- [Exercise task]: Give every line again exactly as it appears, please, but not the pictures.

- [Data lines]:
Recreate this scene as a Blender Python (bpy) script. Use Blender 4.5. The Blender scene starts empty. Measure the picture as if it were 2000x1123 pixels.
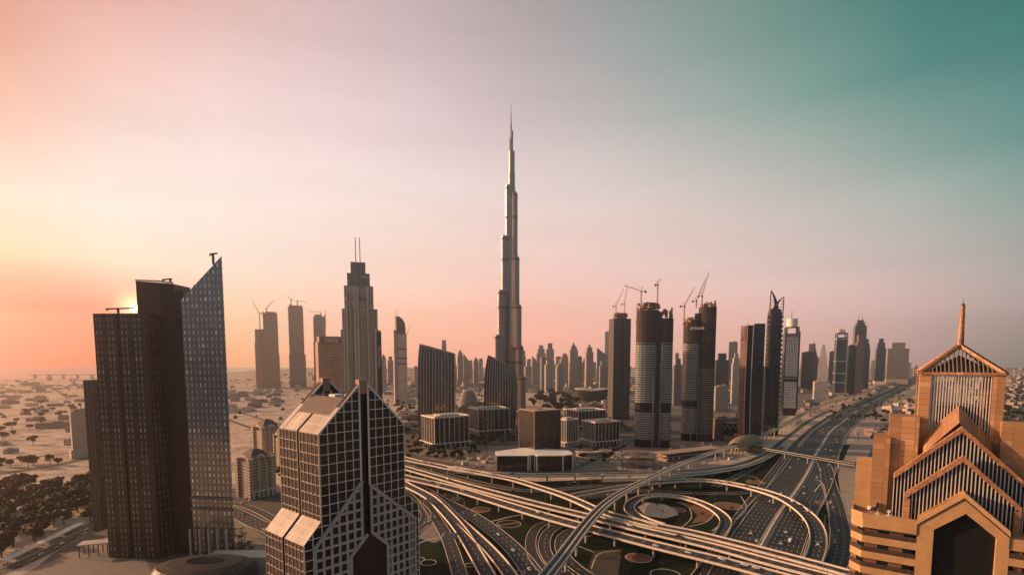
import bpy, math, random
from math import radians as R, sin, cos, pi, sqrt, atan2, tan
import numpy as np
random.seed(11)
SC = bpy.context.scene
COL = SC.collection
# ------------------------------------------------------------------ camera
CAM_H = 150.0
F_PX = 1040.0
TILT = R(5.0)
PPY = 791.0
cam_d = bpy.data.cameras.new("camera"); cam = bpy.data.objects.new("camera", cam_d); COL.objects.link(cam)
cam.location = (0, 0, CAM_H)
cam.rotation_euler = (pi / 2 - TILT, 0, 0)
cam_d.sensor_width = 36.0
cam_d.lens = F_PX / 2000.0 * 36.0
cam_d.shift_y = (PPY - 561.5) / 2000.0
cam_d.clip_start = 1.0
cam_d.clip_end = 60000.0
SC.camera = cam
# ------------------------------------------------------------------ sky, sun, exposure
SUN_AZ, SUN_EL = -76.0, 16.0          # degrees right of the view axis / above the horizon
SUN_POWER = 4.2
HAZE_DENSITY = 1.05e-4
SC.view_settings.view_transform = 'Standard'
SC.view_settings.look = 'None'
SC.view_settings.exposure = 0.75
SC.view_settings.gamma = 1.0
SC.view_settings.use_curve_mapping = False
SC.cycles.max_bounces = 6
SC.cycles.diffuse_bounces = 2
SC.cycles.glossy_bounces = 3
SC.cycles.volume_bounces = 0
SC.cycles.use_denoising = True

def lin(c):
    return tuple(((x / 255.0) / 12.92 if x / 255.0 <= 0.04045 else ((x / 255.0 + 0.055) / 1.055) ** 2.4) for x in c)

sd = bpy.data.lights.new("sun", 'SUN'); sun = bpy.data.objects.new("sun", sd); COL.objects.link(sun)
sd.energy = SUN_POWER; sd.angle = R(0.6); sd.color = (1.0, 0.60, 0.32)
_a, _e = R(SUN_AZ), R(SUN_EL)
from mathutils import Vector
SUNV = Vector((sin(_a) * cos(_e), cos(_a) * cos(_e), sin(_e)))
sun.rotation_euler = SUNV.to_track_quat('Z', 'Y').to_euler()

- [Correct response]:
Recreate this scene as a Blender Python (bpy) script. Use Blender 4.5. The Blender scene starts empty. Measure the picture as if it were 2000x1123 pixels.
import bpy, math, random
from math import radians as R, sin, cos, pi, sqrt, atan2, tan
import numpy as np
random.seed(11)
SC = bpy.context.scene
COL = SC.collection
# ------------------------------------------------------------------ camera
CAM_H = 150.0
F_PX = 1040.0
TILT = R(5.0)
PPY = 791.0
cam_d = bpy.data.cameras.new("camera"); cam = bpy.data.objects.new("camera", cam_d); COL.objects.link(cam)
cam.location = (0, 0, CAM_H)
cam.rotation_euler = (pi / 2 - TILT, 0, 0)
cam_d.sensor_width = 36.0
cam_d.lens = F_PX / 2000.0 * 36.0
cam_d.shift_y = (PPY - 561.5) / 2000.0
cam_d.clip_start = 1.0
cam_d.clip_end = 60000.0
SC.camera = cam
# ------------------------------------------------------------------ sky, sun, exposure
SUN_AZ, SUN_EL = -76.0, 16.0          # degrees right of the view axis / above the horizon
SUN_POWER = 4.2
HAZE_DENSITY = 1.05e-4
SC.view_settings.view_transform = 'Standard'
SC.view_settings.look = 'None'
SC.view_settings.exposure = 0.75
SC.view_settings.gamma = 1.0
SC.view_settings.use_curve_mapping = False
SC.cycles.max_bounces = 6
SC.cycles.diffuse_bounces = 2
SC.cycles.glossy_bounces = 3
SC.cycles.volume_bounces = 0
SC.cycles.use_denoising = True

def lin(c):
    return tuple(((x / 255.0) / 12.92 if x / 255.0 <= 0.04045 else ((x / 255.0 + 0.055) / 1.055) ** 2.4) for x in c)

sd = bpy.data.lights.new("sun", 'SUN'); sun = bpy.data.objects.new("sun", sd); COL.objects.link(sun)
sd.energy = SUN_POWER; sd.angle = R(0.6); sd.color = (1.0, 0.60, 0.32)
_a, _e = R(SUN_AZ), R(SUN_EL)
from mathutils import Vector
SUNV = Vector((sin(_a) * cos(_e), cos(_a) * cos(_e), sin(_e)))
sun.rotation_euler = SUNV.to_track_quat('Z', 'Y').to_euler()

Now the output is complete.